Documentaries right now can be viewed as a tough sell to get distributed and get people watching outside the festival environment …

The truth hurts.

It does. But this one especially critiques the American system. How likely is this film going to find a home inside the U.S.?

This will sound ironic, but I don’t mean it ironically. I’m sure that there are distributors, streamers and media corporations out there who recognize that “truth” is the basis of American democracy, and if they start dancing with the devil of avoiding truth and oppressing truth, then they themselves will lose.

I believe deep in the hearts of people who work at these major corporations that bring us our media, they know deep down, too, that it is fundamental to hold a mirror to the affairs of the government and corporations.

I’m not going to make a joke and say the distributors will be climbing over themselves to acquire this. But I think we will find a home, because people there know deep down that they can’t look at themselves in the mirror if they’re not making content like this reach the public.

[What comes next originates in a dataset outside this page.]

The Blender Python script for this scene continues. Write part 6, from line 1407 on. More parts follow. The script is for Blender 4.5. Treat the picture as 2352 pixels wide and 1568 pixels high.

Bringing a film like this to Cannes might, in another year, stick out as a political sore thumb. But this year, it seems to be just one of many films addressing the current political climate.

Kudos to the festival for that development, in particular Thierry Fremaux. You know, the French have always had this kind of big brother relationship to America – we took our revolution cues from it.

They were right on Iraq, and here we are again, with an American administration hurtling the world into a very dangerous cocktail of fascism, corporatism, just basic inhumanity.

For Cannes to support a film like this, and to support some of the other films here, like Raoul Peck’s Orwell documentary, and the film [Put Your Soul on Your Hand and Walk] about the Palestinian photojournalist Fatma Hassona, who was just murdered, those films are major steps for Cannes.

This interview has been condensed and edited.